The area under opium cultivation was estimated at 2,500 hectares in 2006 compared with 1,800 hectares in 2005, according to the UNODC's latest international report on the world's illicit drug industry.

While Laos' opium cultivation was up in 2006, producing an estimated 20 tons of the illicit crop, it is still down drastically from the 26,800 hectares under cultivation in 1998.

"This is a remarkable achievement by the government and people of Laos, which was once the third largest illicit producer of opium in the world," UNODC Executive Director Antonio Maria Costa said in a statement.

The Lao government, with assistance from the UNODC, launched in 1999 a crop-substitution programme for farmers engaged in opium cultivation that has thus far assisted 72,000 rural households.

But the programme, for lack of international funding, has yet to reach Laos' remotest regions, especially in its northern provinces neighbouring China and Vietnam, said UNODC Laos country representative Leik Boonwatt.

"These provinces have not really been targeted by the crop-substituion progamme yet. It doesn't reach them," said Boonwatt, in a telephone interview from Vientiane.

"Some 50 per cent of the opium farmers have not received assistance under the crop substitution programme, so they haven't got much incentive to stop, and the government is reluctant to apply too much pressure in these remote areas, especially if there is nothing else for them to grow to make money," said Boonwatt.

Opium prices in 2006 reached $550 per kilogram, up 5 per cent from 2005 prices.
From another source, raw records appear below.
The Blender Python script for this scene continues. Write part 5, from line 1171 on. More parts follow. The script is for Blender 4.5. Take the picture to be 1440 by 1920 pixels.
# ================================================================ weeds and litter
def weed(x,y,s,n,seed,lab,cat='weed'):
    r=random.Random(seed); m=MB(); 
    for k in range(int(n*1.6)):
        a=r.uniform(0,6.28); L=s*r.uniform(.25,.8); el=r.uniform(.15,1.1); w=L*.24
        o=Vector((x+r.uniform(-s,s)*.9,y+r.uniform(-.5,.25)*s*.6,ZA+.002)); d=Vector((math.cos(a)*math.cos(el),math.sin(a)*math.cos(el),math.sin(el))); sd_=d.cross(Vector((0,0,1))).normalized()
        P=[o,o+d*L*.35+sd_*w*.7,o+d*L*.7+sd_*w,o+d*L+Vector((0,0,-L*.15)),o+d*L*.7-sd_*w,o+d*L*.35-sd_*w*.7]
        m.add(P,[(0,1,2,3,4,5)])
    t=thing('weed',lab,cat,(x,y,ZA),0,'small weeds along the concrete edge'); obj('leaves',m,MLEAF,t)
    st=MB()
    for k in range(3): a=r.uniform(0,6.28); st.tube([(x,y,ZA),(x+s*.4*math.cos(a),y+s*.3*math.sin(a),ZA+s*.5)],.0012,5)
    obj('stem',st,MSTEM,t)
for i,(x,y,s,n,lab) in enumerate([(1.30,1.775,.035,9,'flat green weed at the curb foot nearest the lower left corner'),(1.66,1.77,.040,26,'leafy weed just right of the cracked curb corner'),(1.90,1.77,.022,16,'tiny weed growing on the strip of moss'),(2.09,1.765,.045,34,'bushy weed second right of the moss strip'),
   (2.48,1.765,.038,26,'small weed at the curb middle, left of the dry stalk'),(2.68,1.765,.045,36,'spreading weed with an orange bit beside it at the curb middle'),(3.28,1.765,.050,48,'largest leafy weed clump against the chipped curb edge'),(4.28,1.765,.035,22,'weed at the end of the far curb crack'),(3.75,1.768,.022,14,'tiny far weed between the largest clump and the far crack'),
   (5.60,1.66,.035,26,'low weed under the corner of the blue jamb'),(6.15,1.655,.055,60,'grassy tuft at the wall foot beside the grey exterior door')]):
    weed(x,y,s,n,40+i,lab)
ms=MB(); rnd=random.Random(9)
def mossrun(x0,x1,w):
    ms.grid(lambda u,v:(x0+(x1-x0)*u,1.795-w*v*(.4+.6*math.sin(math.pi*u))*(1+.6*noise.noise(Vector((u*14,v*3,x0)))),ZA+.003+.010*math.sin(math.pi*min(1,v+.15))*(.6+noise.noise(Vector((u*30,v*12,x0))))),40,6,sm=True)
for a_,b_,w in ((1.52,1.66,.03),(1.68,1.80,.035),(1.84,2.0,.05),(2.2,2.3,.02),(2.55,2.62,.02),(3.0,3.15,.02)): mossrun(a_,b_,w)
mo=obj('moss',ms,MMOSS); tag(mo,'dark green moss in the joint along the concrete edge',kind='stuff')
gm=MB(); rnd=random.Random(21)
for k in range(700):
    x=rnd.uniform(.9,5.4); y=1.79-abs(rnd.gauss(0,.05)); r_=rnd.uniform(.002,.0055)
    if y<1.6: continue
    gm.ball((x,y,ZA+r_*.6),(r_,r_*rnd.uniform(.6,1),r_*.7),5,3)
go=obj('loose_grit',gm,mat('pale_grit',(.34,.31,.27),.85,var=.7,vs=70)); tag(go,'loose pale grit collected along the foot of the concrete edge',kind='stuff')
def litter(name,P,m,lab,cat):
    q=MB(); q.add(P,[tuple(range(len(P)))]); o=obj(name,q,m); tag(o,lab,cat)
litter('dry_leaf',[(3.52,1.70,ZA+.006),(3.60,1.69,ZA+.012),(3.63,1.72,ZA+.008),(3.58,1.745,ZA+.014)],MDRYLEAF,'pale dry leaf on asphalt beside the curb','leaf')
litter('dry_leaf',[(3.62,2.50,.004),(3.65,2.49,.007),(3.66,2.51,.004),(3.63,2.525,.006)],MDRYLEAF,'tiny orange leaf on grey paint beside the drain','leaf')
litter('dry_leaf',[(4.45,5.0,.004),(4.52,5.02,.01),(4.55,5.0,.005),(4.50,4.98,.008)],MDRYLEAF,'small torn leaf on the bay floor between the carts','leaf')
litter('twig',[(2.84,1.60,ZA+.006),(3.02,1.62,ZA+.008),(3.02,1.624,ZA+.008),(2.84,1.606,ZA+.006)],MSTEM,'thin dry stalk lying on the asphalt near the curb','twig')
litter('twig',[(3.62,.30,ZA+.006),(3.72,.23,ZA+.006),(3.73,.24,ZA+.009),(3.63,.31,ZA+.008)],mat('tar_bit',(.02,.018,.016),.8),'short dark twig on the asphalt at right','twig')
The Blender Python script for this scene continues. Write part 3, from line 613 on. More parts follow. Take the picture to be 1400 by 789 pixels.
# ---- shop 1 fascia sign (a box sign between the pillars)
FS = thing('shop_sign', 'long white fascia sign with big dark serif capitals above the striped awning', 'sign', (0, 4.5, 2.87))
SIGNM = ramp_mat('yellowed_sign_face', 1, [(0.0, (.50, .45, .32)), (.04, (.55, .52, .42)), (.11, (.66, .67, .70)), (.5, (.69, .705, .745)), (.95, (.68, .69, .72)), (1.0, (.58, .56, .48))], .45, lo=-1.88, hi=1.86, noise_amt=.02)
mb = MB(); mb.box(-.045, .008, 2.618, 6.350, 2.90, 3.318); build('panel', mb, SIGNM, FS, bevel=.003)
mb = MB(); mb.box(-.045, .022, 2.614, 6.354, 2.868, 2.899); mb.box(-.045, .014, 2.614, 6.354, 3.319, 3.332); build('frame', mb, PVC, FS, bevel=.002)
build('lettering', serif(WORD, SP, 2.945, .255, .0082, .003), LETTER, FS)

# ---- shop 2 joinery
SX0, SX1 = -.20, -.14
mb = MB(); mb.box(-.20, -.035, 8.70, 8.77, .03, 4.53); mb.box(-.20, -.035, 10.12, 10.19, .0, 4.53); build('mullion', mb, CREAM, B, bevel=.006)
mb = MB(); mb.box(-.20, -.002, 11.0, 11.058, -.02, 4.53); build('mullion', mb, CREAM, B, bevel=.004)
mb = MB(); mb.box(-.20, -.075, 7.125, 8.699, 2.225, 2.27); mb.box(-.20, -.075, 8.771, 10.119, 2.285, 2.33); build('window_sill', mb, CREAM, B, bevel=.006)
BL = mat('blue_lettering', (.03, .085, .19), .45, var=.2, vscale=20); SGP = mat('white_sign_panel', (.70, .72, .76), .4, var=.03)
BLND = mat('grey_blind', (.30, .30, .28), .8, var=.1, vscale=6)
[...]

"The strong opium prices make it more attractive for farmers to revert to opium production, especially if no alternative sources of income are available," the UNODC chief Costa. "It is therefore of paramount importance to provide relief and development assistance to the most affected population.

"The situation remains fragile, especially in the more vulnerable remote northern locations," he said. "We need to ensure that this victory against drugs proves to be lasting."